--- start of Recorded data ---

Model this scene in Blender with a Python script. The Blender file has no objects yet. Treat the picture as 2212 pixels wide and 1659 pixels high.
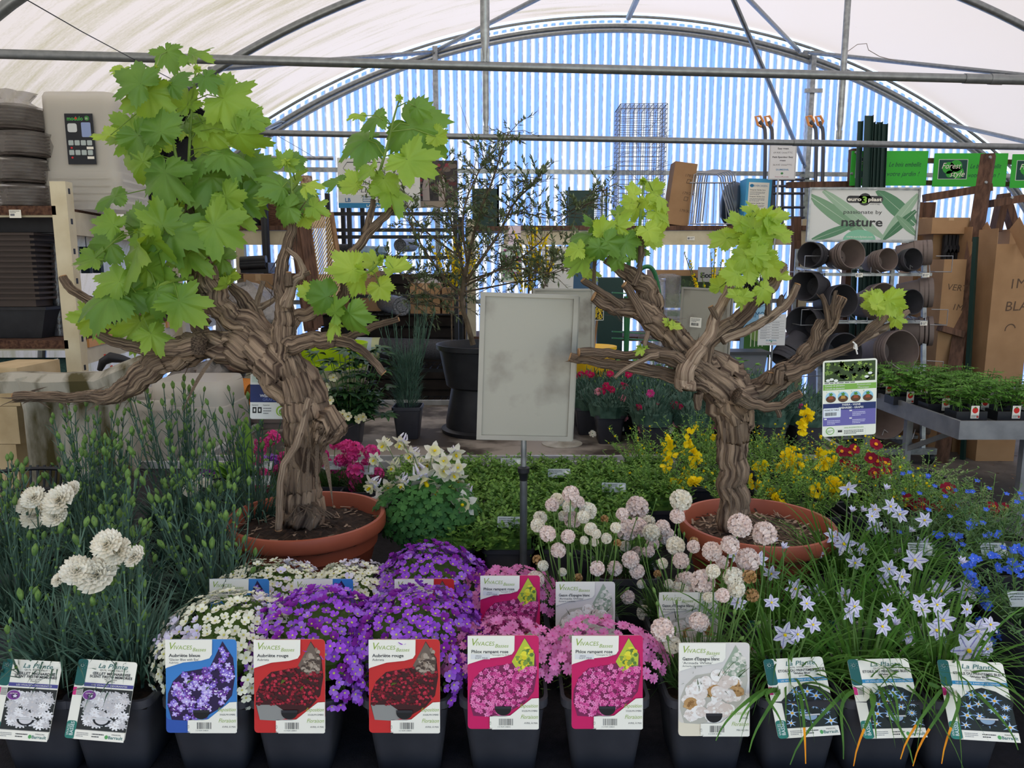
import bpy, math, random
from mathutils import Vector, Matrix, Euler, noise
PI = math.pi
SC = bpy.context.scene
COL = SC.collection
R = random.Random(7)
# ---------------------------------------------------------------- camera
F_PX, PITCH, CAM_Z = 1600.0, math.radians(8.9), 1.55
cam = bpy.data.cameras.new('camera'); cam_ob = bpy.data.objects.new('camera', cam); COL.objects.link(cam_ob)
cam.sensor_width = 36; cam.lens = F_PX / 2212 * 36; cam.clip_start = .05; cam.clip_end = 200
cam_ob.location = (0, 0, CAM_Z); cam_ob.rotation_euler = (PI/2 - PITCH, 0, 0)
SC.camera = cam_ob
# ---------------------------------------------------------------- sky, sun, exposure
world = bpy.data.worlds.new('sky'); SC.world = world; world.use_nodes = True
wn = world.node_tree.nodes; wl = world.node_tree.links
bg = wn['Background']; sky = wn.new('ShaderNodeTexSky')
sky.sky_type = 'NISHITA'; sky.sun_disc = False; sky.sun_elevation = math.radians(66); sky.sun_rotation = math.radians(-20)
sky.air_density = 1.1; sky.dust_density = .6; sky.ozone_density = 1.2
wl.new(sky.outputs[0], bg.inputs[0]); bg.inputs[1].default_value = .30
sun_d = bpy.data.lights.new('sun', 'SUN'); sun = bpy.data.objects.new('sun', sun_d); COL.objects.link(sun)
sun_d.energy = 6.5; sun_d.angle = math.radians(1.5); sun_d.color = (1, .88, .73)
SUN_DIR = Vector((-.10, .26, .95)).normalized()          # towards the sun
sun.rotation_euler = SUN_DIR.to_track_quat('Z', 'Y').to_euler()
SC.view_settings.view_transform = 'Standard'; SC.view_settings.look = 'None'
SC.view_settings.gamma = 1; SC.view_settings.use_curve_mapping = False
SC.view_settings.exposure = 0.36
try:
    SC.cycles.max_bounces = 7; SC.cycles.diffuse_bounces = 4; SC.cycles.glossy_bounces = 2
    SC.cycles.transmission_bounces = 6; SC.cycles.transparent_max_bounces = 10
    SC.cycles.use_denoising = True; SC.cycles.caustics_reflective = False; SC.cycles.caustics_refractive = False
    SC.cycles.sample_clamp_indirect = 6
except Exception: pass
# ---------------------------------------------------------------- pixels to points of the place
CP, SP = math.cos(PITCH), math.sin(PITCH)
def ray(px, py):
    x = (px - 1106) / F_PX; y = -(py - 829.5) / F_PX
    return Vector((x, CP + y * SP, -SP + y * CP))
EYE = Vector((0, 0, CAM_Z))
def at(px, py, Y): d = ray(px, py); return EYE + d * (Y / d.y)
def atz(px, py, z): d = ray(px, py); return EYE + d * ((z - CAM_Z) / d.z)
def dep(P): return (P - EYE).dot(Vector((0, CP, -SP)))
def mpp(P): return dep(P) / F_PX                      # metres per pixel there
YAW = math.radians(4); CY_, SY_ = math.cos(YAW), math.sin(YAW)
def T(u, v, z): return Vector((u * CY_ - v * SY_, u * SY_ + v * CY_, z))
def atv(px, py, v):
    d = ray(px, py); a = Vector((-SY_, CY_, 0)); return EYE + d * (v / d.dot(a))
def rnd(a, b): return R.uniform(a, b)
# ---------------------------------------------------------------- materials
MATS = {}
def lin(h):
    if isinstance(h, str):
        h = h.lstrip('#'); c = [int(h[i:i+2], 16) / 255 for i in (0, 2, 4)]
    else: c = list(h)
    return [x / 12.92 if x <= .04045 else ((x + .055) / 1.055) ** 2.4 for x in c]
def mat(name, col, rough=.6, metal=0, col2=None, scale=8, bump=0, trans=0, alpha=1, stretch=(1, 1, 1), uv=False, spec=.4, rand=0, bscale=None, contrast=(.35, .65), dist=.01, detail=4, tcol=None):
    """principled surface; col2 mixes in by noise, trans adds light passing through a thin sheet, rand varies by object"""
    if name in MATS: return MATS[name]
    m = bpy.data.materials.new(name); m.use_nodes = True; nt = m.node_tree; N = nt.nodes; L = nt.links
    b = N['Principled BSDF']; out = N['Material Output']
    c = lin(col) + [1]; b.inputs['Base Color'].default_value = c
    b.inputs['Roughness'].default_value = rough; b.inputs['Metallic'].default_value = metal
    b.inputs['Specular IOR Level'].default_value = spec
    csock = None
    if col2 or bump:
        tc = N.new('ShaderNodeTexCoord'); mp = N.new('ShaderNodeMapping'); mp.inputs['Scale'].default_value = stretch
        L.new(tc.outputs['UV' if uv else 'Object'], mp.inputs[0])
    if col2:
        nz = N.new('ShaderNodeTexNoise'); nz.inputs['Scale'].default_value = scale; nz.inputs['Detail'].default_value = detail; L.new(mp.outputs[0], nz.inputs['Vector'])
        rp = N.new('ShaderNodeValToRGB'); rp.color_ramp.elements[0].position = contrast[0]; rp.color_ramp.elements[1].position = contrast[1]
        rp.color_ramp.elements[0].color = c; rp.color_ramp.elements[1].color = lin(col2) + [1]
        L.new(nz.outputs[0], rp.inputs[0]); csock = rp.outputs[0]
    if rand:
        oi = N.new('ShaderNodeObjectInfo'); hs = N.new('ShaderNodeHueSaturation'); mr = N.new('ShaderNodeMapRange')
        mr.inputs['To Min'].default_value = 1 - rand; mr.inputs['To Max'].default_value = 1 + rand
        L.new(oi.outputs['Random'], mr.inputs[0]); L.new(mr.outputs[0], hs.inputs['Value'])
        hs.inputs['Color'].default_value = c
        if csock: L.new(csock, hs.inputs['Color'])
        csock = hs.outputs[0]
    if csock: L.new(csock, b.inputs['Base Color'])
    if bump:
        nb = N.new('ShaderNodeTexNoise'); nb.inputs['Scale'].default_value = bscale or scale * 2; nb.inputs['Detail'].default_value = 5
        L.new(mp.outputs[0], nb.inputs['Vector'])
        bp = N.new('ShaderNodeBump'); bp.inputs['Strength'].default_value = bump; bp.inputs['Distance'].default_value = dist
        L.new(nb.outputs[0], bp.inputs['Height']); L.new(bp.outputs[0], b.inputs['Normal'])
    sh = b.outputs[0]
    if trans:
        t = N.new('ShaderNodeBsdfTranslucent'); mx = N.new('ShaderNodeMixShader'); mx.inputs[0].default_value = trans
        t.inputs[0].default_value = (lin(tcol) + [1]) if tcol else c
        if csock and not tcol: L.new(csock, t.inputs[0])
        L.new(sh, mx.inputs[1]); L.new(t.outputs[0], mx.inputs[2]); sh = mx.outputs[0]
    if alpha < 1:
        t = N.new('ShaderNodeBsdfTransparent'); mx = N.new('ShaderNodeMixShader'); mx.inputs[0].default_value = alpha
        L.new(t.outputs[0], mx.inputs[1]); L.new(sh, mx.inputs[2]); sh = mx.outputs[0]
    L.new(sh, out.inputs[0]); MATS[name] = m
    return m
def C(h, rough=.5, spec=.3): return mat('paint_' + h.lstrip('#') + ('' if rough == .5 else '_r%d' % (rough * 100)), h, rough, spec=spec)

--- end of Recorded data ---

* Directions for this task
Please transcribe the material above exactly as written. Leave the pictures out.

* Right answer
Model this scene in Blender with a Python script. The Blender file has no objects yet. Treat the picture as 2212 pixels wide and 1659 pixels high.
import bpy, math, random
from mathutils import Vector, Matrix, Euler, noise
PI = math.pi
SC = bpy.context.scene
COL = SC.collection
R = random.Random(7)
# ---------------------------------------------------------------- camera
F_PX, PITCH, CAM_Z = 1600.0, math.radians(8.9), 1.55
cam = bpy.data.cameras.new('camera'); cam_ob = bpy.data.objects.new('camera', cam); COL.objects.link(cam_ob)
cam.sensor_width = 36; cam.lens = F_PX / 2212 * 36; cam.clip_start = .05; cam.clip_end = 200
cam_ob.location = (0, 0, CAM_Z); cam_ob.rotation_euler = (PI/2 - PITCH, 0, 0)
SC.camera = cam_ob
# ---------------------------------------------------------------- sky, sun, exposure
world = bpy.data.worlds.new('sky'); SC.world = world; world.use_nodes = True
wn = world.node_tree.nodes; wl = world.node_tree.links
bg = wn['Background']; sky = wn.new('ShaderNodeTexSky')
sky.sky_type = 'NISHITA'; sky.sun_disc = False; sky.sun_elevation = math.radians(66); sky.sun_rotation = math.radians(-20)
sky.air_density = 1.1; sky.dust_density = .6; sky.ozone_density = 1.2
wl.new(sky.outputs[0], bg.inputs[0]); bg.inputs[1].default_value = .30
sun_d = bpy.data.lights.new('sun', 'SUN'); sun = bpy.data.objects.new('sun', sun_d); COL.objects.link(sun)
sun_d.energy = 6.5; sun_d.angle = math.radians(1.5); sun_d.color = (1, .88, .73)
SUN_DIR = Vector((-.10, .26, .95)).normalized()          # towards the sun
sun.rotation_euler = SUN_DIR.to_track_quat('Z', 'Y').to_euler()
SC.view_settings.view_transform = 'Standard'; SC.view_settings.look = 'None'
SC.view_settings.gamma = 1; SC.view_settings.use_curve_mapping = False
SC.view_settings.exposure = 0.36
try:
    SC.cycles.max_bounces = 7; SC.cycles.diffuse_bounces = 4; SC.cycles.glossy_bounces = 2
    SC.cycles.transmission_bounces = 6; SC.cycles.transparent_max_bounces = 10
    SC.cycles.use_denoising = True; SC.cycles.caustics_reflective = False; SC.cycles.caustics_refractive = False
    SC.cycles.sample_clamp_indirect = 6
except Exception: pass
# ---------------------------------------------------------------- pixels to points of the place
CP, SP = math.cos(PITCH), math.sin(PITCH)
def ray(px, py):
    x = (px - 1106) / F_PX; y = -(py - 829.5) / F_PX
    return Vector((x, CP + y * SP, -SP + y * CP))
EYE = Vector((0, 0, CAM_Z))
def at(px, py, Y): d = ray(px, py); return EYE + d * (Y / d.y)
def atz(px, py, z): d = ray(px, py); return EYE + d * ((z - CAM_Z) / d.z)
def dep(P): return (P - EYE).dot(Vector((0, CP, -SP)))
def mpp(P): return dep(P) / F_PX                      # metres per pixel there
YAW = math.radians(4); CY_, SY_ = math.cos(YAW), math.sin(YAW)
def T(u, v, z): return Vector((u * CY_ - v * SY_, u * SY_ + v * CY_, z))
def atv(px, py, v):
    d = ray(px, py); a = Vector((-SY_, CY_, 0)); return EYE + d * (v / d.dot(a))
def rnd(a, b): return R.uniform(a, b)
# ---------------------------------------------------------------- materials
MATS = {}
def lin(h):
    if isinstance(h, str):
        h = h.lstrip('#'); c = [int(h[i:i+2], 16) / 255 for i in (0, 2, 4)]
    else: c = list(h)
    return [x / 12.92 if x <= .04045 else ((x + .055) / 1.055) ** 2.4 for x in c]
def mat(name, col, rough=.6, metal=0, col2=None, scale=8, bump=0, trans=0, alpha=1, stretch=(1, 1, 1), uv=False, spec=.4, rand=0, bscale=None, contrast=(.35, .65), dist=.01, detail=4, tcol=None):
    """principled surface; col2 mixes in by noise, trans adds light passing through a thin sheet, rand varies by object"""
    if name in MATS: return MATS[name]
    m = bpy.data.materials.new(name); m.use_nodes = True; nt = m.node_tree; N = nt.nodes; L = nt.links
    b = N['Principled BSDF']; out = N['Material Output']
    c = lin(col) + [1]; b.inputs['Base Color'].default_value = c
    b.inputs['Roughness'].default_value = rough; b.inputs['Metallic'].default_value = metal
    b.inputs['Specular IOR Level'].default_value = spec
    csock = None
    if col2 or bump:
        tc = N.new('ShaderNodeTexCoord'); mp = N.new('ShaderNodeMapping'); mp.inputs['Scale'].default_value = stretch
        L.new(tc.outputs['UV' if uv else 'Object'], mp.inputs[0])
    if col2:
        nz = N.new('ShaderNodeTexNoise'); nz.inputs['Scale'].default_value = scale; nz.inputs['Detail'].default_value = detail; L.new(mp.outputs[0], nz.inputs['Vector'])
        rp = N.new('ShaderNodeValToRGB'); rp.color_ramp.elements[0].position = contrast[0]; rp.color_ramp.elements[1].position = contrast[1]
        rp.color_ramp.elements[0].color = c; rp.color_ramp.elements[1].color = lin(col2) + [1]
        L.new(nz.outputs[0], rp.inputs[0]); csock = rp.outputs[0]
    if rand:
        oi = N.new('ShaderNodeObjectInfo'); hs = N.new('ShaderNodeHueSaturation'); mr = N.new('ShaderNodeMapRange')
        mr.inputs['To Min'].default_value = 1 - rand; mr.inputs['To Max'].default_value = 1 + rand
        L.new(oi.outputs['Random'], mr.inputs[0]); L.new(mr.outputs[0], hs.inputs['Value'])
        hs.inputs['Color'].default_value = c
        if csock: L.new(csock, hs.inputs['Color'])
        csock = hs.outputs[0]
    if csock: L.new(csock, b.inputs['Base Color'])
    if bump:
        nb = N.new('ShaderNodeTexNoise'); nb.inputs['Scale'].default_value = bscale or scale * 2; nb.inputs['Detail'].default_value = 5
        L.new(mp.outputs[0], nb.inputs['Vector'])
        bp = N.new('ShaderNodeBump'); bp.inputs['Strength'].default_value = bump; bp.inputs['Distance'].default_value = dist
        L.new(nb.outputs[0], bp.inputs['Height']); L.new(bp.outputs[0], b.inputs['Normal'])
    sh = b.outputs[0]
    if trans:
        t = N.new('ShaderNodeBsdfTranslucent'); mx = N.new('ShaderNodeMixShader'); mx.inputs[0].default_value = trans
        t.inputs[0].default_value = (lin(tcol) + [1]) if tcol else c
        if csock and not tcol: L.new(csock, t.inputs[0])
        L.new(sh, mx.inputs[1]); L.new(t.outputs[0], mx.inputs[2]); sh = mx.outputs[0]
    if alpha < 1:
        t = N.new('ShaderNodeBsdfTransparent'); mx = N.new('ShaderNodeMixShader'); mx.inputs[0].default_value = alpha
        L.new(t.outputs[0], mx.inputs[1]); L.new(sh, mx.inputs[2]); sh = mx.outputs[0]
    L.new(sh, out.inputs[0]); MATS[name] = m
    return m
def C(h, rough=.5, spec=.3): return mat('paint_' + h.lstrip('#') + ('' if rough == .5 else '_r%d' % (rough * 100)), h, rough, spec=spec)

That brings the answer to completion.